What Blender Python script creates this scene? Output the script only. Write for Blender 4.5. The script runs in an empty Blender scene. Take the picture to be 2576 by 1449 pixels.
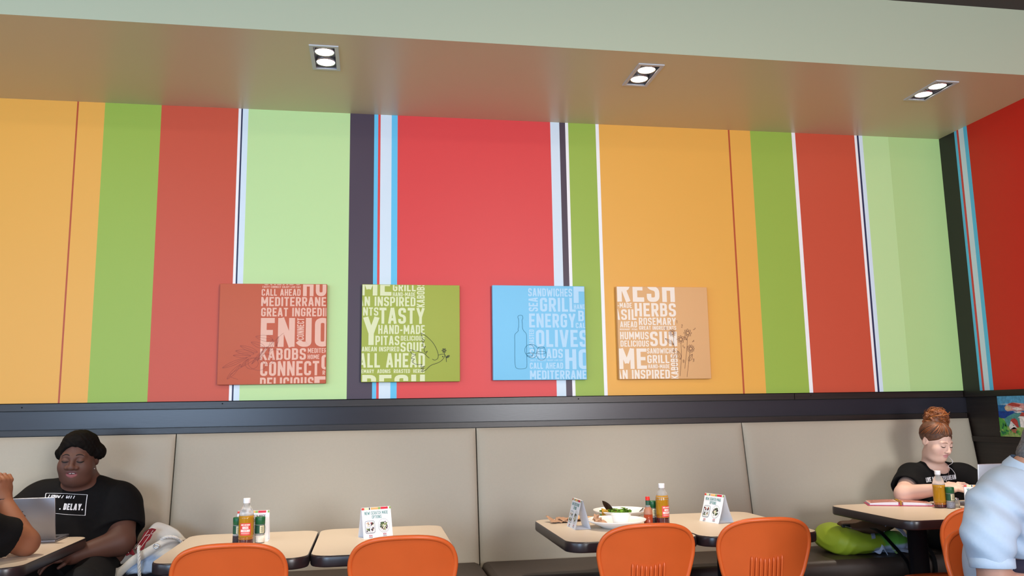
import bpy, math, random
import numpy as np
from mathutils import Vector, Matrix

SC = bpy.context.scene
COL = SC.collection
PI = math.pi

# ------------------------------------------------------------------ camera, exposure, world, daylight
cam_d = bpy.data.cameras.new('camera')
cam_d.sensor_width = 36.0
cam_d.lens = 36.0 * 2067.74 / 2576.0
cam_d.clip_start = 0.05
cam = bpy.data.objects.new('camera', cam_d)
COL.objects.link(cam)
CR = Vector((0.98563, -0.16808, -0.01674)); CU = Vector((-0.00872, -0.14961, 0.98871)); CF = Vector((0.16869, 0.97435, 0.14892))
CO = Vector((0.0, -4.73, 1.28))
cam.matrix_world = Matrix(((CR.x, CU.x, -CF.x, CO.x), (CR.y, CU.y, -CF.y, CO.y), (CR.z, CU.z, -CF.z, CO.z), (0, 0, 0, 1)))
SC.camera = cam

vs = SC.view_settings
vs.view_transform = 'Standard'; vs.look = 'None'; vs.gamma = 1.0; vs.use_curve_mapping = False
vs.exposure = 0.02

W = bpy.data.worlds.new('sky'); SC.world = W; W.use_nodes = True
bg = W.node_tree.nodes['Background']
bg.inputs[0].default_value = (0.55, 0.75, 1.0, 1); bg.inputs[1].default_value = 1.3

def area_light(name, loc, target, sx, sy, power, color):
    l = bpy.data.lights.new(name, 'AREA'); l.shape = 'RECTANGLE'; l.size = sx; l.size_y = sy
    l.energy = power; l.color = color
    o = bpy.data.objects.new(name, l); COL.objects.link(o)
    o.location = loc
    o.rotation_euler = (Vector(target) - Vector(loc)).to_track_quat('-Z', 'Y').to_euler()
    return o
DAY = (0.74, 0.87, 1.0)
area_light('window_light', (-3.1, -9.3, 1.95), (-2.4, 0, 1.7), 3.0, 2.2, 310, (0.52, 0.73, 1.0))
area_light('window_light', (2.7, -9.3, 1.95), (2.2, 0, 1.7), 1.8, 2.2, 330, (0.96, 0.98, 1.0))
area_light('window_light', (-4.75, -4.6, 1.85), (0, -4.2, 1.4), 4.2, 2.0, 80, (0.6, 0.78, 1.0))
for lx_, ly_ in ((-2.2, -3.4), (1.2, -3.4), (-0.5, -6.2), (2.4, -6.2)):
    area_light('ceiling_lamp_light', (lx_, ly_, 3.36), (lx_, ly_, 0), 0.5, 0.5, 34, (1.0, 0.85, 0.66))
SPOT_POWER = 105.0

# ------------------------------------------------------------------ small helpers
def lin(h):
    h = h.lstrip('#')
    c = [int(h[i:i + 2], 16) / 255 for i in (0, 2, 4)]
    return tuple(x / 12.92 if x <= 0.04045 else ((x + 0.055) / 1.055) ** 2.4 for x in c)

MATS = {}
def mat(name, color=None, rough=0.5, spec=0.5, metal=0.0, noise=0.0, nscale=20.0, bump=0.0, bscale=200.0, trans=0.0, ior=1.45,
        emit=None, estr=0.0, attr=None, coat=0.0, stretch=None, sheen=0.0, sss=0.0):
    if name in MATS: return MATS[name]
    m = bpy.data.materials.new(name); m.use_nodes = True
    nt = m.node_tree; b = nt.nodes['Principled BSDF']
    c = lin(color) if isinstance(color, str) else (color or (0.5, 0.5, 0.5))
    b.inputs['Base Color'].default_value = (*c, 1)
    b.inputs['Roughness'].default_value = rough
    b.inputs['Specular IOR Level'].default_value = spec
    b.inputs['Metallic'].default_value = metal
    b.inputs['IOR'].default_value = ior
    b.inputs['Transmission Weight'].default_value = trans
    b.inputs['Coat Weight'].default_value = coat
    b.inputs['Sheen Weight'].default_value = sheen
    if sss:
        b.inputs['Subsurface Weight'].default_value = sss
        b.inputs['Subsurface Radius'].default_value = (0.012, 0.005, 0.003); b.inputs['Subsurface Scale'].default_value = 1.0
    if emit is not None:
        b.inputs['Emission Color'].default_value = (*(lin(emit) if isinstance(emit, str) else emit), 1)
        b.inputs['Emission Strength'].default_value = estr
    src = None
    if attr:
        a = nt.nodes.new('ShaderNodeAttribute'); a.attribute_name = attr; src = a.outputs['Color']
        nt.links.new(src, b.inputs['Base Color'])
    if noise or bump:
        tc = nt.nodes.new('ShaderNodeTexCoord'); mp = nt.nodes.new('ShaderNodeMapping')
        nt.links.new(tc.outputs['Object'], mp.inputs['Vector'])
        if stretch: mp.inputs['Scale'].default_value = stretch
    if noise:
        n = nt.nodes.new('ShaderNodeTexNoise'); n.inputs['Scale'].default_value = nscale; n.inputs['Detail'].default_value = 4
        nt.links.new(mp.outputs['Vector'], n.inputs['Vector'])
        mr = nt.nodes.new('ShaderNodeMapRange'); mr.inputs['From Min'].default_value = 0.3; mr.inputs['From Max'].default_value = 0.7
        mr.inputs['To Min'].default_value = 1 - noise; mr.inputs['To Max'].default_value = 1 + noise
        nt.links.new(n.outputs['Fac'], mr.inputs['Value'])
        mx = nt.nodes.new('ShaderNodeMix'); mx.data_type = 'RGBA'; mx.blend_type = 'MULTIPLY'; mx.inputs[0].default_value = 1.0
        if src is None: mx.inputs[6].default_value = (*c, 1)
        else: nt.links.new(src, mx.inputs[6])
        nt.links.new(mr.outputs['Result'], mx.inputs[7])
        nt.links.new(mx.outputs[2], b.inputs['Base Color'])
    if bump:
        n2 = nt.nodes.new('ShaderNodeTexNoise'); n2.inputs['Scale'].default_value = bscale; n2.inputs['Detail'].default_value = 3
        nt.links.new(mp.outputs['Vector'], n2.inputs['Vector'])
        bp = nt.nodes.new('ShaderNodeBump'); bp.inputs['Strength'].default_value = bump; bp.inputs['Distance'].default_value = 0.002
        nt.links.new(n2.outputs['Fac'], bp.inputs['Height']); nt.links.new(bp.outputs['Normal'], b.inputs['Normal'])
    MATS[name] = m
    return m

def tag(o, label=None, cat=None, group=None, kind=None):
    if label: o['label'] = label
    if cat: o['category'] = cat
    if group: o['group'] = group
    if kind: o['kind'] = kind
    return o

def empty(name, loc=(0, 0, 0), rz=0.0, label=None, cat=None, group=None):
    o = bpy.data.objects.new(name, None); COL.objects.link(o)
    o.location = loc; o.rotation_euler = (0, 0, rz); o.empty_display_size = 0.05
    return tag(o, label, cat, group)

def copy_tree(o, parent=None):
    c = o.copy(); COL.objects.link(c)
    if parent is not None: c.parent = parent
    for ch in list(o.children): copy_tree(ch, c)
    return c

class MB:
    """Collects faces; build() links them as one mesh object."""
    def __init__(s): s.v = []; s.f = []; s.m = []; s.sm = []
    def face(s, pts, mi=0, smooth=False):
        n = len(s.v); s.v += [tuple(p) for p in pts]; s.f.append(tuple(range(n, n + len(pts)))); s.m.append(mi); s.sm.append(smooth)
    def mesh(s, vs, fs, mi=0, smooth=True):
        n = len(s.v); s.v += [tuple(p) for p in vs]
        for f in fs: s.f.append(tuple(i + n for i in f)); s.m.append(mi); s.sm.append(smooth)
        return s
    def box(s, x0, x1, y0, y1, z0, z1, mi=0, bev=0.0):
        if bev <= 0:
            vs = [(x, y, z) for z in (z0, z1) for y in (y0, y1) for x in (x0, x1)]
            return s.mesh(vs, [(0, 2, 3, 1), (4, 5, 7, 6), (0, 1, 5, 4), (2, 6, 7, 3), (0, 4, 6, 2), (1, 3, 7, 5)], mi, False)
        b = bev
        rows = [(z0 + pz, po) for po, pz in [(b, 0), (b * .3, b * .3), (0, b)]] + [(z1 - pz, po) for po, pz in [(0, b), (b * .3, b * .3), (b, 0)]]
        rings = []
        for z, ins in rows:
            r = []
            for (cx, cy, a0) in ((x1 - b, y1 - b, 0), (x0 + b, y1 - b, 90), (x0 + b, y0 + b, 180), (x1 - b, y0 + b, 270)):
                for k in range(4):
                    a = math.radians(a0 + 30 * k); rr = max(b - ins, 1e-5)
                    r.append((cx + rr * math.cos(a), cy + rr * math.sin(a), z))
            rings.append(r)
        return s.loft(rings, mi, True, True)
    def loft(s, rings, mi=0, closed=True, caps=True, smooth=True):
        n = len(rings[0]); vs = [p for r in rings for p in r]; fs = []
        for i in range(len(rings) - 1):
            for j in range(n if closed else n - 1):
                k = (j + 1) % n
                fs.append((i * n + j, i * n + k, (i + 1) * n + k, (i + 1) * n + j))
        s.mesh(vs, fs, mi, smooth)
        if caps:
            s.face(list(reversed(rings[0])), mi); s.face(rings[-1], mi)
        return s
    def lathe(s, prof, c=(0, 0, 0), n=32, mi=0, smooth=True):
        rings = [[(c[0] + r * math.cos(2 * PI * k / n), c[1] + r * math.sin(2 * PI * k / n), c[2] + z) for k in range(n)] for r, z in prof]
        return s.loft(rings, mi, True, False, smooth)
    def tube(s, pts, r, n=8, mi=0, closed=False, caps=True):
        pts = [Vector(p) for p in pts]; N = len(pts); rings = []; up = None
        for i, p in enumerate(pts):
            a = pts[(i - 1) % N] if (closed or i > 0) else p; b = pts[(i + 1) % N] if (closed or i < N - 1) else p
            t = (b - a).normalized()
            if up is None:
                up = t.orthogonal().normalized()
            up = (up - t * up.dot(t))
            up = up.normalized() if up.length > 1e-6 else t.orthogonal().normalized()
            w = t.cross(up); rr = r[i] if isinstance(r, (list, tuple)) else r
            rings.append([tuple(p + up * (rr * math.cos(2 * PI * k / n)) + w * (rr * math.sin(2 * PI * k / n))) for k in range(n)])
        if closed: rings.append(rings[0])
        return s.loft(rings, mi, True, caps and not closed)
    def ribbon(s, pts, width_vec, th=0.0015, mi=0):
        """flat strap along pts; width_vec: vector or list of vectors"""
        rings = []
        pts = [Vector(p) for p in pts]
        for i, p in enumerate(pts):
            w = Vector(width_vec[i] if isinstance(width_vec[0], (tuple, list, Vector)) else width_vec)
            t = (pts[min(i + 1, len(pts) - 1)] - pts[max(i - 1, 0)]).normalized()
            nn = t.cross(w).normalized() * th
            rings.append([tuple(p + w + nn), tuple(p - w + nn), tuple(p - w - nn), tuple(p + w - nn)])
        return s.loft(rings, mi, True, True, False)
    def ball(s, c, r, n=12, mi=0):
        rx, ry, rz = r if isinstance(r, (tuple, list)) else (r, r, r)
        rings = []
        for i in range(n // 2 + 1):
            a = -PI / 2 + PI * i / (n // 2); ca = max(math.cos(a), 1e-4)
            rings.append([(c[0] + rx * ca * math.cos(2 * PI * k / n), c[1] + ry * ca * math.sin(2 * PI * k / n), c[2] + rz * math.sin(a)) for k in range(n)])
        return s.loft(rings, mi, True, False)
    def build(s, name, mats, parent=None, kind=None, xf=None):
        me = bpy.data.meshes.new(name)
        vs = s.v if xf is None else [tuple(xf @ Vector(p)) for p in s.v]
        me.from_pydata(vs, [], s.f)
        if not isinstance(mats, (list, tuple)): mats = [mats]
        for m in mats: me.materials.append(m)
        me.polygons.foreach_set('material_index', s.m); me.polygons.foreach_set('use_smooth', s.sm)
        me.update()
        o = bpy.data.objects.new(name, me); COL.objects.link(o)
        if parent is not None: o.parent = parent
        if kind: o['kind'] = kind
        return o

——

What to do
Begin at the first line of the data above and repeat each line exactly, stopping after the line containing "PI = math.pi". Omit the pictures.

Expected answer
What Blender Python script creates this scene? Output the script only. Write for Blender 4.5. The script runs in an empty Blender scene. Take the picture to be 2576 by 1449 pixels.
import bpy, math, random
import numpy as np
from mathutils import Vector, Matrix

SC = bpy.context.scene
COL = SC.collection
PI = math.pi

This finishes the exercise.